Praktica's mid-70s stop-down TTL M42 SLR — the LTL3, CdS metering, manual exposure, 1975.
The Praktica LTL3 is a 35mm film SLR built by VEB Pentacon in Dresden, East Germany, a mid-1970s revision within the long-running L-series line. It continued the stop-down TTL-metered M42 formula of the earlier LTL with detail changes, remaining an inexpensive metered body aimed at first-time system buyers and exported widely to the UK market.
It is an M42 screw-mount SLR using a vertical-travel metal focal-plane shutter with speeds up to 1/1000 plus B. Metering is battery-powered CdS through the lens, operated stop-down: the aperture is closed via a lever and a needle in the pentaprism finder is matched for correct exposure. Exposure is manual only. The shutter is mechanically timed and fires with a flat battery, while the meter needs a cell to work.
The LTL3 suits students and general users after a rugged, low-cost TTL camera and comfortable with stop-down metering.
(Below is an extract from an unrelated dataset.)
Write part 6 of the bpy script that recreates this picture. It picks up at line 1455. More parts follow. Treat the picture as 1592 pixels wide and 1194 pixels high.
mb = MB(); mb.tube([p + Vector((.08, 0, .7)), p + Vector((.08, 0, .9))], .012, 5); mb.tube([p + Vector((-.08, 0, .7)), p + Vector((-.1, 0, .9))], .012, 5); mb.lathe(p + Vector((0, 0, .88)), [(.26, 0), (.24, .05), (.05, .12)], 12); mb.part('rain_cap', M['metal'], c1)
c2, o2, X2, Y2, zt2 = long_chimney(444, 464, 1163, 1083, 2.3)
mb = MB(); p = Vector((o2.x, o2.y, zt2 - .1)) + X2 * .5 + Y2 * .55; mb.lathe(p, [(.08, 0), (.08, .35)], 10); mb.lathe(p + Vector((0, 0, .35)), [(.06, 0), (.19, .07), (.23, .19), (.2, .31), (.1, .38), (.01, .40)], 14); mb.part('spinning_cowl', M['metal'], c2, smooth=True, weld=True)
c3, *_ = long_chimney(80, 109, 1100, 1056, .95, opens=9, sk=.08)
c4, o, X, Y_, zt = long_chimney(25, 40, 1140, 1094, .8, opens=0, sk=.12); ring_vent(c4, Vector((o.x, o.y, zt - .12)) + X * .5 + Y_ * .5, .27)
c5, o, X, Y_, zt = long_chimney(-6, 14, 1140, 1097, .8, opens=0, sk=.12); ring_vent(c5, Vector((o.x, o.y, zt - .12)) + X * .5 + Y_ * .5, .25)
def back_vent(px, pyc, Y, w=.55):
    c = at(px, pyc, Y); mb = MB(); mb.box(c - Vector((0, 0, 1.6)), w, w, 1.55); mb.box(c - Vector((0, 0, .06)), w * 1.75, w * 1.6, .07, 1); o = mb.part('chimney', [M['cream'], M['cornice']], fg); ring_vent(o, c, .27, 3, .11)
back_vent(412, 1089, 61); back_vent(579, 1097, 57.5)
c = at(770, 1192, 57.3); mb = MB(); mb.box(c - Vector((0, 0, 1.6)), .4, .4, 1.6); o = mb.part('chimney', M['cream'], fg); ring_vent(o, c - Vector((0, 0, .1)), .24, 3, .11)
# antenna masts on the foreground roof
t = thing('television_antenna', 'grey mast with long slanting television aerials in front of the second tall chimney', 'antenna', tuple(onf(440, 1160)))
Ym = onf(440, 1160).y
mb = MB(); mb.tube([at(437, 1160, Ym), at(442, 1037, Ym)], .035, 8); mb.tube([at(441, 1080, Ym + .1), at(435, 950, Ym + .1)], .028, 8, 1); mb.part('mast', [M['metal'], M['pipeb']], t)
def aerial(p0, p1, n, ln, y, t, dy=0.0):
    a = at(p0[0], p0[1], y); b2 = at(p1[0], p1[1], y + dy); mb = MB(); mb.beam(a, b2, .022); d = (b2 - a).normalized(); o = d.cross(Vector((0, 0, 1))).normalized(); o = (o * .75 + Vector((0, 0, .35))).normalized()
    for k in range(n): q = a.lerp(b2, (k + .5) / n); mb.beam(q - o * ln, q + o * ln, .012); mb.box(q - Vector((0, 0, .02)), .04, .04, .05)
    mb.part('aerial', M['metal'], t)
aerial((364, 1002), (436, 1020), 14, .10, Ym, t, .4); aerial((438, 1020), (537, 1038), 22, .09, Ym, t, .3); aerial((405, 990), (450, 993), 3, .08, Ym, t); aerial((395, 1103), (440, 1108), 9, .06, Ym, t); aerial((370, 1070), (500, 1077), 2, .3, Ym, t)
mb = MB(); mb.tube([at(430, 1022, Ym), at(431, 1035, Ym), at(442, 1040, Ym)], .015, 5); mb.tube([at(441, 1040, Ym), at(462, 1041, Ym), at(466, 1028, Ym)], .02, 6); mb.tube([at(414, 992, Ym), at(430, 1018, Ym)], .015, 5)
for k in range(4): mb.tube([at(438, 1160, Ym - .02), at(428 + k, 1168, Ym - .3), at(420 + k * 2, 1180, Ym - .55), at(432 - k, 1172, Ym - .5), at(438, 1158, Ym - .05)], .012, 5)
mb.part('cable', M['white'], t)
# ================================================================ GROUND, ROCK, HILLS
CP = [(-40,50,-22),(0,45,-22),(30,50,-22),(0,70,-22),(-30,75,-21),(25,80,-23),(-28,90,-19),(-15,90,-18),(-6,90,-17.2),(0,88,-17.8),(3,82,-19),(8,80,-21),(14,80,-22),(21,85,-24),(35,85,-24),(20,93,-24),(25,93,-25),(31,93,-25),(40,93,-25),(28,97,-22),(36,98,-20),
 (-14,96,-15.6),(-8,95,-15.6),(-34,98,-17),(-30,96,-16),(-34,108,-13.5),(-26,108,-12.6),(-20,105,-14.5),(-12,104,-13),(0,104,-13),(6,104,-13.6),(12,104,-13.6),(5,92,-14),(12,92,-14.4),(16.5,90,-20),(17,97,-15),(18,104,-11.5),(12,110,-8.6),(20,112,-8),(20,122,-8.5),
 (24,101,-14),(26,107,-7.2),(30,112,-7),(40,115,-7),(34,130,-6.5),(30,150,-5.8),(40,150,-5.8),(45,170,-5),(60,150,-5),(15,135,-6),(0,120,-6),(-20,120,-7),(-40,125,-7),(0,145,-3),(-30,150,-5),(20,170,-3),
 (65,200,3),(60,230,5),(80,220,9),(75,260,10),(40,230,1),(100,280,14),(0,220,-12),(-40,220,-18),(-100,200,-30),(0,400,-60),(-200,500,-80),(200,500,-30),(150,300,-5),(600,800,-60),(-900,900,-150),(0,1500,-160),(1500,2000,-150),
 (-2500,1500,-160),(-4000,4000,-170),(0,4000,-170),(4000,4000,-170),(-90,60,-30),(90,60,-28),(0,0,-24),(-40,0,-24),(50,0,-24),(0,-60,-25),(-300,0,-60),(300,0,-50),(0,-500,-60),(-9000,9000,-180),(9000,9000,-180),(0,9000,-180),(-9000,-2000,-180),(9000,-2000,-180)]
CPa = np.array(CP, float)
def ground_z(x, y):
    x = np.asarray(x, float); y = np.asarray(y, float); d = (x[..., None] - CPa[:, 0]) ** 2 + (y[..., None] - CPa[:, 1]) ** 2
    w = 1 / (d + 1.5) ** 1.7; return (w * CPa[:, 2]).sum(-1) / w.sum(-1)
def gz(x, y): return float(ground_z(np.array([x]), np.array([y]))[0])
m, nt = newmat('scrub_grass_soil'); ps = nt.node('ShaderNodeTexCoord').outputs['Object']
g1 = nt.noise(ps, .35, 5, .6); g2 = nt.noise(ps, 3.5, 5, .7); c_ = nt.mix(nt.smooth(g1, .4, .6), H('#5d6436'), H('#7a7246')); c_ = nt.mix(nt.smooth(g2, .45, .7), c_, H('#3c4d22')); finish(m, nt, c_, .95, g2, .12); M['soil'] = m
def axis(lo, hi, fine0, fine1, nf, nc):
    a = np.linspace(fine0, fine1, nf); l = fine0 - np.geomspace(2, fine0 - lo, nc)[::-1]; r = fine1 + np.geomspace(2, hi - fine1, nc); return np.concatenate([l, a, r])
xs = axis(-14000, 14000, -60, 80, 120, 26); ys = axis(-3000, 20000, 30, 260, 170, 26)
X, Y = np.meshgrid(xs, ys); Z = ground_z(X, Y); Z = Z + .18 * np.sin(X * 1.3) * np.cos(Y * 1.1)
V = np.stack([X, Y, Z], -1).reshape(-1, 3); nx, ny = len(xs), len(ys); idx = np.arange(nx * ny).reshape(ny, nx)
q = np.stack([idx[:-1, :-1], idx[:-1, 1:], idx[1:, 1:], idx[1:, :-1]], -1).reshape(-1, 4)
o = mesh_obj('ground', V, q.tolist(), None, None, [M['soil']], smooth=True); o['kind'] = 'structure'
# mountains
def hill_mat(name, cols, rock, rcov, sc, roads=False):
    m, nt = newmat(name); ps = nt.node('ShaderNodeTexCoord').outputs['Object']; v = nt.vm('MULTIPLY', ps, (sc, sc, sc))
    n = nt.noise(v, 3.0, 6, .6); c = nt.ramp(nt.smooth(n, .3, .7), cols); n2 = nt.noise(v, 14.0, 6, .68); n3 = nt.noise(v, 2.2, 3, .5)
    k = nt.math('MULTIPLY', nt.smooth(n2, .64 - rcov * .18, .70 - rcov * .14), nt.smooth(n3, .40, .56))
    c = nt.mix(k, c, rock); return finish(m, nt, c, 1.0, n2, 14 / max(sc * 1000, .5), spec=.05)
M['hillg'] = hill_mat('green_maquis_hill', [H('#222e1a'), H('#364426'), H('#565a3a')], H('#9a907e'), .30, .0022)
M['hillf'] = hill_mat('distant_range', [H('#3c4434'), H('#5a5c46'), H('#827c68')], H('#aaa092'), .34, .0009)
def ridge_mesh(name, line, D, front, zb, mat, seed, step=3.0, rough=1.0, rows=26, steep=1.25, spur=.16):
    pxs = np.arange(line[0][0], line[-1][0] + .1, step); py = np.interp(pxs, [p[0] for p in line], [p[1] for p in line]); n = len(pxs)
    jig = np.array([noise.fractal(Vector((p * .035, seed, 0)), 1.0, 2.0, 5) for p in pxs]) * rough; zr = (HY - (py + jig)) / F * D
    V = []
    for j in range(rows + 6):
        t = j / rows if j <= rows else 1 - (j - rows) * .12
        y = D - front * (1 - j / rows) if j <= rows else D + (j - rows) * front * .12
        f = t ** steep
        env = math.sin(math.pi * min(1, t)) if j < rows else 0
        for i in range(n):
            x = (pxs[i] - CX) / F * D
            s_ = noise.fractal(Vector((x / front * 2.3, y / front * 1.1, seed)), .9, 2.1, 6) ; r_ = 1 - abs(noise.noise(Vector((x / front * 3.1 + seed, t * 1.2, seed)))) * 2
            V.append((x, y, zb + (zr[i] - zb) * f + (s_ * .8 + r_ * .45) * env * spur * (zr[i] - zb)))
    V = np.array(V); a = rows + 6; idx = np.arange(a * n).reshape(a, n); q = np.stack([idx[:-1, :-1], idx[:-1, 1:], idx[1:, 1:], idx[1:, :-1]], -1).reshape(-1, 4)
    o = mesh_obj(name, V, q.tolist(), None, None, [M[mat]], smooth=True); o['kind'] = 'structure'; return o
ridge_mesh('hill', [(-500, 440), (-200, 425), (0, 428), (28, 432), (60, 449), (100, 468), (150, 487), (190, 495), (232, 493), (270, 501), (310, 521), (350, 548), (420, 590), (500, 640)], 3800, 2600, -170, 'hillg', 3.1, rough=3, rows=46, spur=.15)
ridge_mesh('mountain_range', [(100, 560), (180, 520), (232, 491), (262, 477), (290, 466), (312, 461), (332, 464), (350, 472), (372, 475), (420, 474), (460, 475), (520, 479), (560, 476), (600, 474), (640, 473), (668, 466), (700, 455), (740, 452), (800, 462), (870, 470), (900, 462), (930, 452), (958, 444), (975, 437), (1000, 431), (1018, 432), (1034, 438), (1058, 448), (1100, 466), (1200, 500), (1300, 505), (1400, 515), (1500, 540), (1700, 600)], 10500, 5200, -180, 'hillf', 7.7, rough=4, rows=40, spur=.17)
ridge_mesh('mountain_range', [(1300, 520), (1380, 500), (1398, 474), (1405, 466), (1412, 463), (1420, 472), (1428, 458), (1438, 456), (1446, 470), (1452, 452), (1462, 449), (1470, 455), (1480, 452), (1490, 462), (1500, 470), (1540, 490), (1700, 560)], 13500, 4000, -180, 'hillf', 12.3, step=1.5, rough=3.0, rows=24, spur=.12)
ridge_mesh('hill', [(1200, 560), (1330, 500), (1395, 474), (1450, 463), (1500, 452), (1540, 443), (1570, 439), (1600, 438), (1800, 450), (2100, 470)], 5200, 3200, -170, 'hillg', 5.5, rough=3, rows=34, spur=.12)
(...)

It shares the plain but durable handling of its siblings and works with the huge pool of affordable M42 lenses, so a usable kit costs little; the dimmed metering finder and fully manual operation are the expected trade-offs.
On the used market, check the CdS meter responds and remember the design assumed a mercury cell near 1.35V, so modern batteries can bias readings unless compensated. Run the shutter through its speeds listening for capping, and inspect the perishable foam light seals and mirror damper. Look for prism desilvering or foam haze, test film advance and rewind feel, verify the stop-down lever functions, and check the focusing screen is clean and unmarked.